Copy out each line of the listing that has the word "part" in it.

>>

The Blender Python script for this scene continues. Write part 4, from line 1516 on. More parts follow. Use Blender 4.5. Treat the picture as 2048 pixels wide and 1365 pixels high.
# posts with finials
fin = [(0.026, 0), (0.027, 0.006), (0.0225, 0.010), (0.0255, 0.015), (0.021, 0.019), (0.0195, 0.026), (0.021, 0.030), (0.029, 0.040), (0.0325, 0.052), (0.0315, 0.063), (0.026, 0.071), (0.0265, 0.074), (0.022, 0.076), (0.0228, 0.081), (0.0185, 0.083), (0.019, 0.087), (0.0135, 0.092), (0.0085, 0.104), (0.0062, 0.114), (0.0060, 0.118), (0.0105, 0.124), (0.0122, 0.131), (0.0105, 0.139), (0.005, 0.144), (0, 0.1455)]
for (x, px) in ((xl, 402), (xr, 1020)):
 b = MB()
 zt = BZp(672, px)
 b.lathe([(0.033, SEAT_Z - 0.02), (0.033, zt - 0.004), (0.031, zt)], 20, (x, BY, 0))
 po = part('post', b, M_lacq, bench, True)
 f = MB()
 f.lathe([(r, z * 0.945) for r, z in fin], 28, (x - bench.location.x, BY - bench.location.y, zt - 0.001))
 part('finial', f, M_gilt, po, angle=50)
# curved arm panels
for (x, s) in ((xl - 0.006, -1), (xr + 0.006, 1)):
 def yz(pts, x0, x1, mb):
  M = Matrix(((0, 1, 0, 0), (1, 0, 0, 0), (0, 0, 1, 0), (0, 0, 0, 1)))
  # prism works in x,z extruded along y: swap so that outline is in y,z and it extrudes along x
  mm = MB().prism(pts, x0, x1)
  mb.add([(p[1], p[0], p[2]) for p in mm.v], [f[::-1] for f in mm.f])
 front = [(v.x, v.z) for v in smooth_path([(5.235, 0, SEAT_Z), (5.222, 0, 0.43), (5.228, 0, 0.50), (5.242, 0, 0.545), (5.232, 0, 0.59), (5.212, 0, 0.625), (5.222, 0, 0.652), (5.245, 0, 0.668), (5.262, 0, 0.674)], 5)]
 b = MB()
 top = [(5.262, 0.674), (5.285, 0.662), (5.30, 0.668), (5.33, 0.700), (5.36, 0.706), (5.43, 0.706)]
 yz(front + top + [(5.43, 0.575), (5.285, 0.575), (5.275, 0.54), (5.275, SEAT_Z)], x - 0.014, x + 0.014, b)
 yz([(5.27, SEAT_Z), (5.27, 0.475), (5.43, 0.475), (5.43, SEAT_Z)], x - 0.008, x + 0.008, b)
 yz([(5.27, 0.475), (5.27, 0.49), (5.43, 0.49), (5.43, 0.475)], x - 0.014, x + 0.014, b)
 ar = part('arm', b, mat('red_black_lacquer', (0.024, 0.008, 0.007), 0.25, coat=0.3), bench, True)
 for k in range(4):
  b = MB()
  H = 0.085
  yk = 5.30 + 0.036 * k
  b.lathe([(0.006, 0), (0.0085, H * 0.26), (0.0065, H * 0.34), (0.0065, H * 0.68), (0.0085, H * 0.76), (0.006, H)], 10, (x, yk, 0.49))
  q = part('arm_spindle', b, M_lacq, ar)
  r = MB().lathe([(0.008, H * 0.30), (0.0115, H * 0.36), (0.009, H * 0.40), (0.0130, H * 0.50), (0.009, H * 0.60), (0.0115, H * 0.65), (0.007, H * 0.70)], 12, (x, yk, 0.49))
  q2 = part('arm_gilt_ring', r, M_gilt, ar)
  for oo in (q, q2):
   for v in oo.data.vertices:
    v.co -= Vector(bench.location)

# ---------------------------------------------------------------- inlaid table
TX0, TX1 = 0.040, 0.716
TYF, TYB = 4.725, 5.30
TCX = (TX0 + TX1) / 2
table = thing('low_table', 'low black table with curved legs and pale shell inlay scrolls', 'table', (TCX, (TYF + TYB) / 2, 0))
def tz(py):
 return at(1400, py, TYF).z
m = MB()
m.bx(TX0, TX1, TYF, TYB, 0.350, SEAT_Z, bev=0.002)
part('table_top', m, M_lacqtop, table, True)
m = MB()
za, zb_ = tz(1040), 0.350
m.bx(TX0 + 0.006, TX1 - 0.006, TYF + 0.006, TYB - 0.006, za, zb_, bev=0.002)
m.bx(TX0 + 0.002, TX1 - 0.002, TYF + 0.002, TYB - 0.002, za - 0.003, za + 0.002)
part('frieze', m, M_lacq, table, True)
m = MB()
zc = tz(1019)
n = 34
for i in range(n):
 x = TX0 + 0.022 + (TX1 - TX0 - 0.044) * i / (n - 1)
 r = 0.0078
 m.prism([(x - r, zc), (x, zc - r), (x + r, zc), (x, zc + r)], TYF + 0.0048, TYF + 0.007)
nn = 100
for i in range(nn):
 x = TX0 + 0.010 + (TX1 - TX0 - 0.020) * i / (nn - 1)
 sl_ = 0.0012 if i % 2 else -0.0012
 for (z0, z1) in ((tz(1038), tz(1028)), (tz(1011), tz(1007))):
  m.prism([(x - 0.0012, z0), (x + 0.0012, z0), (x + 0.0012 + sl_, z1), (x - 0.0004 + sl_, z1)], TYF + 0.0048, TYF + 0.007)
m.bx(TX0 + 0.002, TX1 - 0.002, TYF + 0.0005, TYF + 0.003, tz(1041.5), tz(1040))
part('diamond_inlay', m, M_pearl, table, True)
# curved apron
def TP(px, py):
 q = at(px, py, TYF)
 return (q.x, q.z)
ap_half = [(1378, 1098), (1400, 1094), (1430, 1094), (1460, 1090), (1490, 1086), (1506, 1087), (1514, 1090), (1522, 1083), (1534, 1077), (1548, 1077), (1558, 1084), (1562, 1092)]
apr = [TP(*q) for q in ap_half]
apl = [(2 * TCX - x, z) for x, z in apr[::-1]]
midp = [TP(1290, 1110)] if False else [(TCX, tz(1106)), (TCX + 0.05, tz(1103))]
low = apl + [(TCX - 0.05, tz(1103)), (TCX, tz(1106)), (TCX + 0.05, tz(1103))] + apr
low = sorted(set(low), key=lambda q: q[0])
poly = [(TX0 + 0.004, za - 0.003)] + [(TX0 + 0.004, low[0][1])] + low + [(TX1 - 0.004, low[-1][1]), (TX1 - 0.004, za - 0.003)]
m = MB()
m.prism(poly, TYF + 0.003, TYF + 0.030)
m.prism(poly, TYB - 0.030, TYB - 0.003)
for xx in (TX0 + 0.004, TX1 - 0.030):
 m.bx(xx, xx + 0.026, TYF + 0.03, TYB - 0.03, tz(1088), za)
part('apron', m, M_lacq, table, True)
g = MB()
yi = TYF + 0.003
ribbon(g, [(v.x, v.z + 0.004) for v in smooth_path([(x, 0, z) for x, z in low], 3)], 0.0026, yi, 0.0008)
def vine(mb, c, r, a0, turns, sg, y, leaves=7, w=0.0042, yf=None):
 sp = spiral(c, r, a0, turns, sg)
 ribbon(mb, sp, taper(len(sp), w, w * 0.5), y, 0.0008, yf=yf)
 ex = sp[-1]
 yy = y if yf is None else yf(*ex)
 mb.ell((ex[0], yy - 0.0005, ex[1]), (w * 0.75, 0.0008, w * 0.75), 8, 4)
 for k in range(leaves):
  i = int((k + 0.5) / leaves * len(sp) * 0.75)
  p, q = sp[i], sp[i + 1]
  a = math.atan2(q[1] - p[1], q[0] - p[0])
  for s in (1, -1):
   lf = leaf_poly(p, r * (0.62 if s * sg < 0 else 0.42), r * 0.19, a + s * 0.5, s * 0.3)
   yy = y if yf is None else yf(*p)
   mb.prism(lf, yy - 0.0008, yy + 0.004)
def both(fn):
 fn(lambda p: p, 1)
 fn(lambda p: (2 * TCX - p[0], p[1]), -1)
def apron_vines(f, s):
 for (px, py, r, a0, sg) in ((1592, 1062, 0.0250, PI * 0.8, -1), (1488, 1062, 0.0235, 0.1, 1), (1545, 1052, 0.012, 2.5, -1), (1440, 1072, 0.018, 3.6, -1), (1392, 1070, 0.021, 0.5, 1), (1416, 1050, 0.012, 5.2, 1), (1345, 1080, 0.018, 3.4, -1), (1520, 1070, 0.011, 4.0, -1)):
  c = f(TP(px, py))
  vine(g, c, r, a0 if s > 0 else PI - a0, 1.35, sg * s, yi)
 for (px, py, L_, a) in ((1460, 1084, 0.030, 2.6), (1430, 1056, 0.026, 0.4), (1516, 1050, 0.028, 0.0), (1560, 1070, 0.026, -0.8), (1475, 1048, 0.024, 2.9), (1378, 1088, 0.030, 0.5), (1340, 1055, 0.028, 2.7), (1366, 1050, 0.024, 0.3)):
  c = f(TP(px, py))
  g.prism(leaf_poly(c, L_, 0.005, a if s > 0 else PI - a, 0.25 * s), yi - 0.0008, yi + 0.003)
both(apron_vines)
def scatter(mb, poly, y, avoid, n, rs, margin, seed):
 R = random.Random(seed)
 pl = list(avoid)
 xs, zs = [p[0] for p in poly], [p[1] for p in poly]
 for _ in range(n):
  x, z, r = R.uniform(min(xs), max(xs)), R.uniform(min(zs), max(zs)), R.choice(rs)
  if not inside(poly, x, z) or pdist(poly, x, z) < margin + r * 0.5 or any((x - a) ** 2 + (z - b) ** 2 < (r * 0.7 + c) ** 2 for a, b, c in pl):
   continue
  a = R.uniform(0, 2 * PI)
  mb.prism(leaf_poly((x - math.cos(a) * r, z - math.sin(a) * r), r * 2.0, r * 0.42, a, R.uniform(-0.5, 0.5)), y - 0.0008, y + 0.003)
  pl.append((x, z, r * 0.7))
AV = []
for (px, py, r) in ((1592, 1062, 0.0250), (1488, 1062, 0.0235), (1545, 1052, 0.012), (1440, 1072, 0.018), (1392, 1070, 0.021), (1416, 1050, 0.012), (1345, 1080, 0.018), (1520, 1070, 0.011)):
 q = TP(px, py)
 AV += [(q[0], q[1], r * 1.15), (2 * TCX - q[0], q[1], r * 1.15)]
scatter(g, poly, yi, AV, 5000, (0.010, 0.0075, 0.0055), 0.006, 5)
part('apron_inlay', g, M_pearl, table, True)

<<

Output for this exercise:
The Blender Python script for this scene continues. Write part 4, from line 1516 on. More parts follow. Use Blender 4.5. Treat the picture as 2048 pixels wide and 1365 pixels high.
 po = part('post', b, M_lacq, bench, True)
 part('finial', f, M_gilt, po, angle=50)
 ar = part('arm', b, mat('red_black_lacquer', (0.024, 0.008, 0.007), 0.25, coat=0.3), bench, True)
  q = part('arm_spindle', b, M_lacq, ar)
  q2 = part('arm_gilt_ring', r, M_gilt, ar)
part('table_top', m, M_lacqtop, table, True)
part('frieze', m, M_lacq, table, True)
part('diamond_inlay', m, M_pearl, table, True)
part('apron', m, M_lacq, table, True)
part('apron_inlay', g, M_pearl, table, True)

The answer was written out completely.